Tag Archives: internal columns

Wide Clearspan Barndominium Floors

Wide Clearspan Barndominium Floors
Multi-story post frame barndominiums are embracing a great feature found in better stick framed homes – engineered prefabricated wood floor trusses.
Loyal reader RICK in MONTICELLO writes:

“First off, thanks for sharing your knowledge and experience in the blog and answering questions regarding post frame construction with us laymen!
It is very educational and enlightening.

Kicking around ideas currently. Have a 50ish x 80ish building in mind.
And since you suggest working in 6 foot multiples. We’ll go with a 54′ x 84′ two story building.

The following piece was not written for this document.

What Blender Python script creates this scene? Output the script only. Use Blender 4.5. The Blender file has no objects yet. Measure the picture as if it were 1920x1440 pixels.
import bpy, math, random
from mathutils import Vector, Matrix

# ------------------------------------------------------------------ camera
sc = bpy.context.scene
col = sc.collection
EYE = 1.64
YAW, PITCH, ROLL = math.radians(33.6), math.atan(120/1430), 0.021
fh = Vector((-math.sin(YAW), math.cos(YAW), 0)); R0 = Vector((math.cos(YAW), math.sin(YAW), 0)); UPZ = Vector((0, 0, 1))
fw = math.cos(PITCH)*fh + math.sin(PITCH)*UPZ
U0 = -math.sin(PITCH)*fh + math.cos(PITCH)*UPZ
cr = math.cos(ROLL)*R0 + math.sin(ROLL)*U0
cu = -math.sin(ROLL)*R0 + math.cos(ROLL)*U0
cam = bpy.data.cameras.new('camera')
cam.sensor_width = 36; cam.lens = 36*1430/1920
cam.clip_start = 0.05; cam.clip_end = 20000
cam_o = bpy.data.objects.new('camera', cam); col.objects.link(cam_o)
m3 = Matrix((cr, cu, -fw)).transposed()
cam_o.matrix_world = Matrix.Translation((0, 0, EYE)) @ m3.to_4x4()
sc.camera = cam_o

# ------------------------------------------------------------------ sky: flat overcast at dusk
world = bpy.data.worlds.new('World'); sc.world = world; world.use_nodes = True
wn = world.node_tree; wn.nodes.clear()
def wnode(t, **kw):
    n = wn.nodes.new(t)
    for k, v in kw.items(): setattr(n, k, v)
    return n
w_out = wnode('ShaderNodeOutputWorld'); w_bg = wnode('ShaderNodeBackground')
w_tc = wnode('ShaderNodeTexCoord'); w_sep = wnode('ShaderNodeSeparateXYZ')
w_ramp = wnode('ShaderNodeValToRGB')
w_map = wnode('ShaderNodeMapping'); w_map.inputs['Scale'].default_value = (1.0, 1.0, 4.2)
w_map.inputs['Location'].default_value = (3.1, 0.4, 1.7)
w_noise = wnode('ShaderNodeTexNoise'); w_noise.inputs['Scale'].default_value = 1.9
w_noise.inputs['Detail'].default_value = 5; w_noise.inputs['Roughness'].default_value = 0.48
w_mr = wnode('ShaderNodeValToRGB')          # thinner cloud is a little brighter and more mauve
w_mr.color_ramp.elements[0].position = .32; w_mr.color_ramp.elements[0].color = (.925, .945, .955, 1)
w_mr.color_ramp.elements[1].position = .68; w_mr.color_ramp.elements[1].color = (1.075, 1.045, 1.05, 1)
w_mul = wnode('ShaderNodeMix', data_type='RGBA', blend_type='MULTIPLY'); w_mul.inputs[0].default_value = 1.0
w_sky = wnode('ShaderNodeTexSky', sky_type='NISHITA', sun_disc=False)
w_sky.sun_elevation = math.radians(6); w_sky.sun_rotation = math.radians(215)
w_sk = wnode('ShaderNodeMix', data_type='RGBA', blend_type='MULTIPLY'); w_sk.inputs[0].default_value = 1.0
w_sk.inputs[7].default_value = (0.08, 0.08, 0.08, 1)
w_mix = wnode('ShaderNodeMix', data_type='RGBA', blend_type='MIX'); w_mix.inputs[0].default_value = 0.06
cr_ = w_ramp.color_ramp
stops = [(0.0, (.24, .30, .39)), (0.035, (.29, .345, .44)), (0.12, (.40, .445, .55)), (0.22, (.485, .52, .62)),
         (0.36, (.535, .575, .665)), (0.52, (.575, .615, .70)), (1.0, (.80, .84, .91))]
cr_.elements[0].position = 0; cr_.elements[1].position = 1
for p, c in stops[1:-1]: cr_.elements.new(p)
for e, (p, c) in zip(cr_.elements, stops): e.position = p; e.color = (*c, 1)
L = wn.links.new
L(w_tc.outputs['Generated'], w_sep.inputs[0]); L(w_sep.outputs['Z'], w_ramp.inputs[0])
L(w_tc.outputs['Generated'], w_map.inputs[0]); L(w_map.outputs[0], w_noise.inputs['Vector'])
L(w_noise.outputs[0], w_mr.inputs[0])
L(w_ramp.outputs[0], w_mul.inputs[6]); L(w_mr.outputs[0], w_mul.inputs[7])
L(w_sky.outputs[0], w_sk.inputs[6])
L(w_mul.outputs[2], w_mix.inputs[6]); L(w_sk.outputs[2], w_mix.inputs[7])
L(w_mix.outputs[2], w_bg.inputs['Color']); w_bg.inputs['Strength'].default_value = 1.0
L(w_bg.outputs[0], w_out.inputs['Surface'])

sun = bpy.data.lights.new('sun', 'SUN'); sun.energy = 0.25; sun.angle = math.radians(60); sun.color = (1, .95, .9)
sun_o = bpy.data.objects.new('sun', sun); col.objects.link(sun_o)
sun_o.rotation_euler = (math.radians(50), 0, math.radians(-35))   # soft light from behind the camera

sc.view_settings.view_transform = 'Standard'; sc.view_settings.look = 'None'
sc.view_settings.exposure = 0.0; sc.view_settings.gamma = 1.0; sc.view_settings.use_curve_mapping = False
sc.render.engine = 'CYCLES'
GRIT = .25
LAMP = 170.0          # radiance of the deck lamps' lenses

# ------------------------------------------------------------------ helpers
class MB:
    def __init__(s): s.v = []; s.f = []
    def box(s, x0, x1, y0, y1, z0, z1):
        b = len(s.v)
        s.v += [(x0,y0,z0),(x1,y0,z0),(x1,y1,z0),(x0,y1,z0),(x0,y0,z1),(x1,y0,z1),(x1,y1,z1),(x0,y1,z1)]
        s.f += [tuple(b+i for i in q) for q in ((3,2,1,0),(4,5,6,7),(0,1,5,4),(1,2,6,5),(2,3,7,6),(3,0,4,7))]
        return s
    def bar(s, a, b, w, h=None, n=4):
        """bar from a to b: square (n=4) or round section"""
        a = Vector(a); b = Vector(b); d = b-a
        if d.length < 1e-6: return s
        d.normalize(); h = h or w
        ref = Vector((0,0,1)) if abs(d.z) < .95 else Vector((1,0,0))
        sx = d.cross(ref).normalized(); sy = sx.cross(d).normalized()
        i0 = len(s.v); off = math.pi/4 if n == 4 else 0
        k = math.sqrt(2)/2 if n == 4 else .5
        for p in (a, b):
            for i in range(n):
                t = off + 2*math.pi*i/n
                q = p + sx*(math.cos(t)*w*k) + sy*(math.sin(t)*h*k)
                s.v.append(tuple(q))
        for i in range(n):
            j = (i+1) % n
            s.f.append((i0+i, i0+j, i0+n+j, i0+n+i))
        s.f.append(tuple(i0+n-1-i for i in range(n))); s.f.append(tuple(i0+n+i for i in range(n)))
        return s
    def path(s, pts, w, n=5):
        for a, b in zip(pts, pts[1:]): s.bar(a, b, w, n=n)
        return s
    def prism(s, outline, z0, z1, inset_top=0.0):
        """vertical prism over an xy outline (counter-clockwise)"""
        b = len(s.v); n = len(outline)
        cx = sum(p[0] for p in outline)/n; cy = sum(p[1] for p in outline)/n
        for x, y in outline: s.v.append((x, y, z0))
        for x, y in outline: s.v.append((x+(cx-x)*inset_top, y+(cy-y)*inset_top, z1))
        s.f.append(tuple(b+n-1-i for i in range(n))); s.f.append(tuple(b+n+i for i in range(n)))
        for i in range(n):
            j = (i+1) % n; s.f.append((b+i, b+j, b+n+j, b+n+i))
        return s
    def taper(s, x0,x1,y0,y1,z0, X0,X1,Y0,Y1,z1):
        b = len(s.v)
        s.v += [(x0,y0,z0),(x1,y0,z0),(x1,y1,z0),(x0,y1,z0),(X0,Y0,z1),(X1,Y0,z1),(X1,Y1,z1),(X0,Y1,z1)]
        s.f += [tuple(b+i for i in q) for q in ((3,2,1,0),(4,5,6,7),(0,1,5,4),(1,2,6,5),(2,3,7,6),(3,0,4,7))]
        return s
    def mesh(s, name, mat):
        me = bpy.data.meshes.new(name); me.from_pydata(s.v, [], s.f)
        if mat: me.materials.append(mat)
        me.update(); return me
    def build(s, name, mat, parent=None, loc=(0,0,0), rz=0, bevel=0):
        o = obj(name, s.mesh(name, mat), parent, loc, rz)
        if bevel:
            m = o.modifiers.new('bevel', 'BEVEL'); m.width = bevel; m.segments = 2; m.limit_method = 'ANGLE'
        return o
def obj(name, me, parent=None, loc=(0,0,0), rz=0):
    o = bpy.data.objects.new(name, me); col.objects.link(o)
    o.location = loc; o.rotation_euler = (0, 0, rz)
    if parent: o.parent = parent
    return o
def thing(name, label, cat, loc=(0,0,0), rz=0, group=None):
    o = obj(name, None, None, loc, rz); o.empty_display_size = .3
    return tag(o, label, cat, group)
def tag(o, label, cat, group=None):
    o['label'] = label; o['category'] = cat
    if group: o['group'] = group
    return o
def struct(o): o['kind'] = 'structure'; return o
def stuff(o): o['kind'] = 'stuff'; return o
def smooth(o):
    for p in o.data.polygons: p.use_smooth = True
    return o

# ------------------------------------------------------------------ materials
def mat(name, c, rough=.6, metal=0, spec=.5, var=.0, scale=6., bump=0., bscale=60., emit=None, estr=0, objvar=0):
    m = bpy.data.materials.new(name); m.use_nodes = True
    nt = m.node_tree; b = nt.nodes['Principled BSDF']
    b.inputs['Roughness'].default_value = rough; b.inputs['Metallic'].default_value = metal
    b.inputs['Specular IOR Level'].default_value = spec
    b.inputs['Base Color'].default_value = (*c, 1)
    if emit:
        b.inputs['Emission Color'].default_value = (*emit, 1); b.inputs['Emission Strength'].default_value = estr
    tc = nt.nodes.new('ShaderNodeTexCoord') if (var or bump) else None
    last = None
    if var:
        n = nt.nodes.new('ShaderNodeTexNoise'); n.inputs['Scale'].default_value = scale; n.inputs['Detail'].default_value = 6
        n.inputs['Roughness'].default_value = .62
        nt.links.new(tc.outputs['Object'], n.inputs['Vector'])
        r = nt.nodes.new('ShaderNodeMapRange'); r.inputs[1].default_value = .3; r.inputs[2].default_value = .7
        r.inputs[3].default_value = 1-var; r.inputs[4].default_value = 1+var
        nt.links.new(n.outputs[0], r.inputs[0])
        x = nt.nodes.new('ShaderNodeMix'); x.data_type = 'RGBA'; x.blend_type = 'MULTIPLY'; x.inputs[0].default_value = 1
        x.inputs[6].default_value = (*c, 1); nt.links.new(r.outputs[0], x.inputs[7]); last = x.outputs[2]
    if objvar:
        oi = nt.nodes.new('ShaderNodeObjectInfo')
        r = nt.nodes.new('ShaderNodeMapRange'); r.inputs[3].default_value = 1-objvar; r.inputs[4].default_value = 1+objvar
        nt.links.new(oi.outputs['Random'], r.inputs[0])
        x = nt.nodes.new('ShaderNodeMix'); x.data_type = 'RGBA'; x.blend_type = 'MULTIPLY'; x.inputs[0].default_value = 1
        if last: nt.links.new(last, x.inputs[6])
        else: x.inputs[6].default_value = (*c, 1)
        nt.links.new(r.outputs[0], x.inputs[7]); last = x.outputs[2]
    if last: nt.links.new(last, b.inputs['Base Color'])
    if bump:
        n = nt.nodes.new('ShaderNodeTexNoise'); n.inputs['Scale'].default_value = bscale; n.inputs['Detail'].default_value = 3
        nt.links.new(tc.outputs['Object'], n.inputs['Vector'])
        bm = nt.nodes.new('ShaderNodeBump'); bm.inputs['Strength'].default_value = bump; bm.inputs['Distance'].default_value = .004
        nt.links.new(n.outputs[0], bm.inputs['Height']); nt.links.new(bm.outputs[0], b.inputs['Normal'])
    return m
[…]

Thinking about 12′ clear inside height grade level and living upstairs (actually a lake house so to speak).
You mention you have 48′ free spanned with floor trusses.
I’m curious how deep they are and what centers they are installed at.
As I’d like to clear span the 54′ if possible.

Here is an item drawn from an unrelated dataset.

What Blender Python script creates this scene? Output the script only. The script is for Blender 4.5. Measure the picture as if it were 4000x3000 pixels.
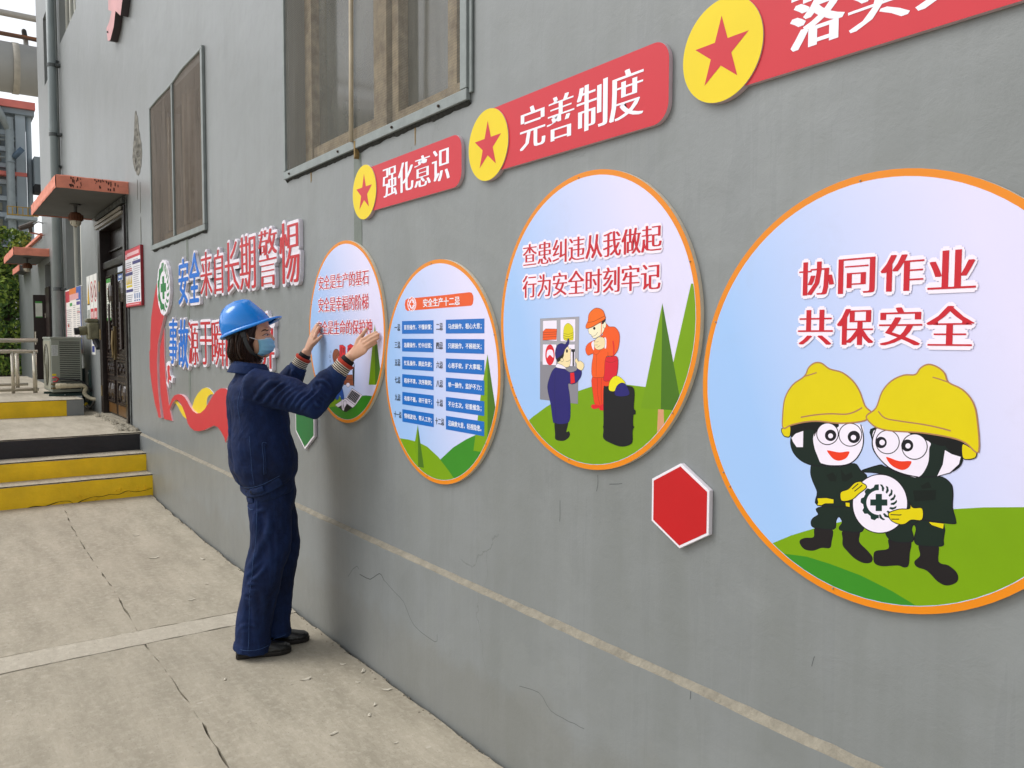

My questions and curiosities are:
• You aware of any fabricated wood floor trusses spanning longer than the 48’ you have?
• Would the floor trusses be prohibitive, as far as cost and losing a lot of height due to the required depth they would need to be?

If I free spanned the whole building at 12” centers I’d need 82 of them.
Working from an assumption they would have to be on 12” or 16” centers raises the below questions:

• How is this done in post frame?
• Would I require regular stud walls between each post that first 12’ of building height for the floor trusses to rest upon to transfer the loads to the ground/ foundation?

Hopefully not too lengthy.

Thanks in advance”

Mike the Pole Barn Guru says:
Thank you very much for your kind words, they are greatly appreciated.

With typical residential live loads of 40 psf (pounds per square foot) and dead loads of 10 psf, normally floor trusses are spaced every two feet and their depth will be roughly an inch per every foot of distance spanned. 54 foot clearspan is certainly well within range of prefabricated wood floor trusses.

Even with all of my years as a manager of owner of truss plants, 48 feet is as wide as I have participated in – although for our own personal shouse (Shop/house), we wish we would have gone 12 feet wider (no matter what size you build, it is never big enough). Your added investment, for floor itself, between having a myriad of internal columns, or clearspanning is roughly four dollars per square foot. For what it adds in downstairs usability by not having columns or walls to work around, it is worth every cent in my mind. Add to this it allows for all utilities to be hidden from view and they are a winning combination. As we are providing more barndominiums seemingly every day, we have many clients taking advantage of clearspan floor trusses and have never heard a regret from having done so!

Most usually floor truss ends are supported from beams attached to wall columns. This eliminates having to have load carrying stud walls between columns, as well as thickened slab edges or continuous footings and/or foundations. In order to maintain ceiling heights, your building will have to be made taller. In most instances, adding a few feet to a building’s height is relatively affordable.